>> BEGIN DATA LINES

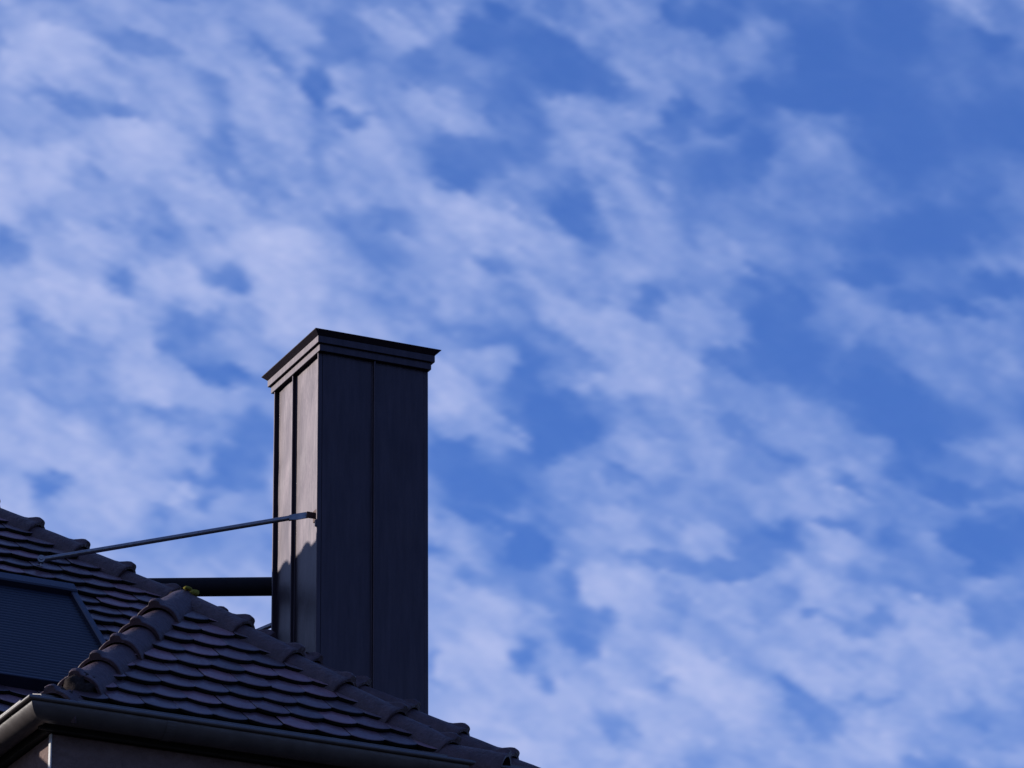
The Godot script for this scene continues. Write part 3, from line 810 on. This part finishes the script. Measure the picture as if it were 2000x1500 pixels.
func make_house() -> Node3D:
	var house := thing("house", "tile-roofed house with a small hipped gablet in front and zinc gutters under its eaves", "house", house_frame())
	var tm := tan(deg_to_rad(MAIN_PITCH))
	var run := MAIN_FRONT - MAIN_TOP                      # half the width of the main roof
	var top_y := EAVE + run * tm
	var left := -1.35                                     # the left slope is a little steeper
	var mid := MAIN_RIGHT - run
	var back := MAIN_TOP - 7.0
	var peak := Vector3(mid, top_y, MAIN_TOP)
	var peak_back := Vector3(mid, top_y, back)
	var back_eave := back - run
	var wing_top := WING_APEX.y
	var apex := WING_APEX
	var wing_back := MAIN_FRONT - (wing_top - EAVE) / tm  # where the wing's ridge runs into the main roof

	# walls
	var st := builder()
	box(st, Vector3(left + 0.3, 0, back_eave + 0.3), Vector3(MAIN_RIGHT - 0.3, EAVE - 0.17, MAIN_FRONT - 0.3))
	part("wall", finish(st), "plaster", house)
	st = builder()
	box(st, Vector3(0.085, 0, MAIN_FRONT - 0.29), Vector3(GUTTER_END - 0.2, EAVE - 0.165, -0.06), 0.006)
	var front_wall := part("wall", finish(st), "plaster", house)
	front_wall.set_meta("label", "plastered wall of the small front wing, lit on its left side")

	st = builder()
	box(st, Vector3(0.079, 0, -0.085), Vector3(0.087, EAVE - 0.166, -0.056), 0.003)
	part("corner_bead", finish(st), "bead", house)

	# main roof: the boarding, with its tiles on it
	st = builder()
	var fl := Vector3(left, EAVE, MAIN_FRONT)
	var fr := Vector3(MAIN_RIGHT, EAVE, MAIN_FRONT)
	var bl := Vector3(left, EAVE, back_eave)
	var br := Vector3(MAIN_RIGHT, EAVE, back_eave)
	var sag := Vector3(0, -0.10, 0)
	for f in [[fl, fr, peak], [br, bl, peak_back]]:
		tri(st, f[0], f[1], f[2])
		tri(st, f[1] + sag, f[0] + sag, f[2] + sag)
	for f in [[fr, br, peak_back, peak], [bl, fl, peak, peak_back]]:
		quad(st, f[0], f[1], f[2], f[3])
		quad(st, f[1] + sag, f[0] + sag, f[3] + sag, f[2] + sag)
	for f in [[fl, fr], [fr, br], [br, bl], [bl, fl]]:
		quad(st, f[0] + sag, f[1] + sag, f[1], f[0])
	var main_roof := part("main_roof", finish(st), "deck", house)

	# wing roof
	st = builder()
	var wl := Vector3(WING_LEFT, EAVE, 0)
	var wr := Vector3(WING_RIGHT, EAVE, 0)
	var rb := Vector3(apex.x, wing_top, wing_back)
	var wlb := Vector3(WING_LEFT, EAVE, MAIN_FRONT)
	var wrb := Vector3(WING_RIGHT, EAVE, MAIN_FRONT)
	tri(st, wl, wr, apex)
	quad(st, wr, wrb, rb, apex)
	quad(st, wlb, wl, apex, rb)
	tri(st, wr + sag, wl + sag, apex + sag)
	quad(st, wrb + sag, wr + sag, apex + sag, rb + sag)
	quad(st, wl + sag, wlb + sag, rb + sag, apex + sag)
	for f in [[wl, wr], [wr, wrb], [wlb, wl]]:
		quad(st, f[0] + sag, f[1] + sag, f[1], f[0])
	var wing_roof := part("wing_roof", finish(st), "deck", house)

	# tiles of the main roof's front slope: u along the eave from x = 0, v up the slope
	var cm := cos(deg_to_rad(MAIN_PITCH))
	var sm := sin(deg_to_rad(MAIN_PITCH))
	var slope := run / cm
	var up_front := Vector3(0, sm, -cm)
	var in_wing := PackedVector2Array([Vector2(0.3, -0.2), Vector2(2.1, -0.2), Vector2(2.1, 0.0), Vector2(apex.x, (wing_top - EAVE) / sm - 0.12), Vector2(0.3, 0.0)])
	lay_tiles(main_roof, Vector3(0, EAVE, MAIN_FRONT), Vector3.RIGHT, up_front,
		PackedVector2Array([Vector2(left, -0.04), Vector2(MAIN_RIGHT - 0.05, -0.04), Vector2(mid - 0.02, slope - 0.05)]),
		0.1475, -0.0135, 0.063, [Rect2(0.45, 1.75, 2.6, 2.7), Rect2(-0.2, 0.35, 1.0, 1.0)], in_wing)
	# the right, left and back slopes
	var left_run := mid - left
	var left_slope := Vector2(left_run, top_y - EAVE).length()
	var long := absf(back_eave - MAIN_FRONT)
	lay_tiles(main_roof, fr, Vector3.FORWARD, Vector3(-cm, sm, 0), PackedVector2Array([Vector2(0, -0.04), Vector2(long, -0.04), Vector2(long - run, slope), Vector2(run, slope)]), 0.1475, -0.0135, 0.05, [], PackedVector2Array())
	lay_tiles(main_roof, bl, Vector3.BACK, Vector3(left_run, top_y - EAVE, 0) / left_slope, PackedVector2Array([Vector2(0, -0.04), Vector2(long, -0.04), Vector2(long - run, left_slope), Vector2(run, left_slope)]), 0.1475, -0.0135, 0.05, [], PackedVector2Array())
	lay_tiles(main_roof, br, Vector3.LEFT, Vector3(0, sm, cm), PackedVector2Array([Vector2(0, -0.04), Vector2(MAIN_RIGHT - left, -0.04), Vector2(run, slope)]), 0.1475, -0.0135, 0.05, [], PackedVector2Array())
	# and of the wing
	var front_len := Vector2(apex.z, wing_top - EAVE).length()
	var up_wing := Vector3(0, wing_top - EAVE, apex.z) / front_len
	lay_tiles(wing_roof, Vector3(0, EAVE, 0), Vector3.RIGHT, up_wing, PackedVector2Array([Vector2(WING_LEFT - 0.1, -0.05), Vector2(WING_RIGHT + 0.12, -0.05), Vector2(WING_RIGHT - 0.10, 0.08), Vector2(apex.x - 0.02, front_len - 0.05), Vector2(WING_LEFT + 0.05, 0.08)]), 0.153, -0.037, 0.071, [Rect2(-1, -1, 9, 9)], PackedVector2Array())
	for e in [[wr, -1.0, WING_RIGHT - apex.x], [wl, 1.0, apex.x - WING_LEFT]]:
		var side_len := Vector2(e[2], wing_top - EAVE).length()
		var face := PackedVector2Array()
		for q in [Vector2(0, -0.05), Vector2(-MAIN_FRONT, -0.05), Vector2(-wing_back, side_len), Vector2(-apex.z, side_len)]:
			face.append(Vector2(-q.x, q.y) if e[1] > 0 else q)
		lay_tiles(wing_roof, e[0], Vector3.FORWARD if e[1] < 0 else Vector3.BACK, Vector3(e[1] * e[2], wing_top - EAVE, 0) / side_len, face, 0.153, -0.037, 0.05, [], PackedVector2Array())

	# hip and ridge tiles
	lay_hip(main_roof, fr, peak, 0.118, 0.331, 0.05)
	lay_hip(main_roof, fl, peak, 0.1, 0.33, 0.015)
	lay_hip(main_roof, br, peak_back, 0.1, 0.33, 0.015)
	lay_hip(main_roof, bl, peak_back, 0.1, 0.33, 0.015)
	lay_hip(main_roof, peak, peak_back, -0.05, 0.33, 0.015)
	lay_hip(wing_roof, wl, apex, 0.125, 0.325, 0.045, 0.02)
	lay_hip(wing_roof, Vector3(0.03, EAVE - 0.09, 0.06), Vector3(0.40, EAVE + 0.11, -0.27), 0.0, 0.9, 0.03)
	lay_hip(wing_roof, wr, apex, 0.02, 0.34, 0.045, 0.05)
	# the lowest tiles of both hips lie flatter, out over the eave
	lay_hip(wing_roof, Vector3(2.36, EAVE - 0.10, 0.16), Vector3(2.03, EAVE + 0.035, -0.09), 0.0, 0.9, 0.03, 0.4)
	lay_hip(wing_roof, rb, apex, 0.1, 0.36, 0.10, 0.0)

	# eaves: sheet strip over the gutter, fascia, soffit
	st = builder()
	box(st, Vector3(-0.03, -0.003, 0.0), Vector3(GUTTER_END, 0.0, 0.115))
	part("eave_strip", finish(st), "zinc", wing_roof, Transform3D(Basis(Vector3.RIGHT, 0.31), Vector3(0, EAVE + 0.003, -0.03)))
	st = builder()
	box(st, Vector3(-0.03, EAVE - 0.052, 0.0775), Vector3(GUTTER_END, EAVE - 0.031, 0.080))
	part("eave_strip", finish(st), "zinc", wing_roof)
	st = builder()
	var hem := [Vector3(-0.085, EAVE - 0.040, 0.04), Vector3(-0.085, EAVE - 0.040, MAIN_FRONT), Vector3(0.03, EAVE + 0.003, MAIN_FRONT), Vector3(0.03, EAVE + 0.003, 0.0)]
	quad(st, hem[1], hem[0], hem[3], hem[2])
	box(st, Vector3(-0.092, EAVE - 0.052, MAIN_FRONT), Vector3(-0.082, EAVE - 0.036, -0.02), 0.003)
	part("eave_strip", finish(st), "zinc", wing_roof)
	st = builder()
	box(st, Vector3(0.0, EAVE - 0.17, -0.03), Vector3(GUTTER_END, EAVE - 0.02, -0.005), 0.004)
	part("fascia", finish(st), "soffit", house)
	st = builder()
	box(st, Vector3(0.045, EAVE - 0.17, MAIN_FRONT + 0.02), Vector3(0.07, EAVE - 0.02, -0.035), 0.004)
	part("fascia", finish(st), "soffit", house)
	st = builder()
	box(st, Vector3(0.05, EAVE - 0.162, MAIN_FRONT), Vector3(GUTTER_END - 0.02, EAVE - 0.15, -0.02))
	part("soffit", finish(st), "soffit", house)
	st = builder()
	box(st, Vector3(left + 0.02, EAVE - 0.165, back_eave + 0.02), Vector3(MAIN_RIGHT - 0.02, EAVE - 0.153, MAIN_FRONT - 0.02))
	part("soffit", finish(st), "soffit", house)

	# gutters, the front and left ones mitred where they meet
	part("gutter", gutter_mesh(GUTTER_END + 0.06, -1.0, 0.0), "zinc", house, Transform3D(Basis(), Vector3(-0.025, EAVE - 0.085, 0.072)))
	var lg := part("gutter", gutter_mesh(1.1, 0.0, 1.0), "zinc", house, Transform3D(Basis(Vector3.UP, -PI / 2.0), Vector3(-0.025, EAVE - 0.085, 0.072 - 1.1)))
	lg.set_meta("label", "sunlit zinc gutter at the left end of the eave")
	part("gutter", gutter_mesh(absf(left) - 0.05, 0.0, 0.0), "zinc", house, Transform3D(Basis(), Vector3(left, EAVE - 0.085, MAIN_FRONT + 0.075)))

	for x in [0.58, 1.95]:
		st = builder()
		for k in 16:
			var p := PI + PI * k / 16.0
			var q := PI + PI * (k + 1) / 16.0
			var wide := 0.022 if x > 1.0 else 0.05
			var o := Vector3(x, EAVE - 0.085, 0.072)
			quad(st, o + Vector3(wide, sin(p) * 0.081, cos(p) * 0.081), o + Vector3(0, sin(p) * 0.081, cos(p) * 0.081), o + Vector3(0, sin(q) * 0.081, cos(q) * 0.081), o + Vector3(wide, sin(q) * 0.081, cos(q) * 0.081))
		part("gutter_joint" if x < 1.0 else "gutter_bracket", finish(st), "zinc", house)

	# mortar bedding and lichen where the wing's top meets the main hip
	st = builder()
	blob(st, apex + Vector3(0.02, -0.02, -0.05), Vector3(0.10, 0.055, 0.09), 3)
	part("mortar_bed", finish(st), "mortar", wing_roof)
	for c in [[wl, 0.13, 6], [Vector3(0.09, EAVE - 0.045, 0.0), 0.0, 4], [Vector3(2.30, EAVE - 0.085, 0.10), 0.0, 5]]:
		st = builder()
		blob(st, c[0] + (apex - c[0]).normalized() * (c[1] + 0.03) + Vector3(0, -0.012, 0), Vector3(0.085, 0.085, 0.085), c[2])
		part("mortar_bed", finish(st), "mortar", wing_roof)
	st = builder()
	blob(st, apex + Vector3(0.050, 0.012, 0.055), Vector3(0.026, 0.016, 0.024), 8)
	blob(st, apex + Vector3(0.015, 0.034, 0.05), Vector3(0.022, 0.010, 0.016), 9)
	part("lichen", finish(st), "lichen", wing_roof)
	# a tuft of moss at the end of a hip tile
	for c in [[main_roof, fr, peak, 0.118 + 0.331 * 6.0]]:
		st = builder()
		var d: Vector3 = (c[2] - c[1]).normalized()
		var p: Vector3 = c[1] + d * c[3]
		for k in 7:
			var foot := p + Vector3(rng.randf_range(-0.012, 0.012), 0.070, rng.randf_range(-0.012, 0.012)) + d * rng.randf_range(0.0, 0.02)
			rod(st, foot, foot + Vector3(rng.randf_range(-0.012, 0.016), rng.randf_range(0.022, 0.036), rng.randf_range(-0.01, 0.01)), 0.0030, 0.0006, 5)
		part("moss_tuft", finish(st), "moss", c[0])
	return house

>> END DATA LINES

**WHAT YOU WILL DO:** Omit the pictures, then repeat exactly each line from the beginning of the listing through the line with "var wing_back := MAIN_FRONT".

**ANSWER TO THE EXERCISE:**
The Godot script for this scene continues. Write part 3, from line 810 on. This part finishes the script. Measure the picture as if it were 2000x1500 pixels.
func make_house() -> Node3D:
	var house := thing("house", "tile-roofed house with a small hipped gablet in front and zinc gutters under its eaves", "house", house_frame())
	var tm := tan(deg_to_rad(MAIN_PITCH))
	var run := MAIN_FRONT - MAIN_TOP                      # half the width of the main roof
	var top_y := EAVE + run * tm
	var left := -1.35                                     # the left slope is a little steeper
	var mid := MAIN_RIGHT - run
	var back := MAIN_TOP - 7.0
	var peak := Vector3(mid, top_y, MAIN_TOP)
	var peak_back := Vector3(mid, top_y, back)
	var back_eave := back - run
	var wing_top := WING_APEX.y
	var apex := WING_APEX
	var wing_back := MAIN_FRONT - (wing_top - EAVE) / tm  # where the wing's ridge runs into the main roof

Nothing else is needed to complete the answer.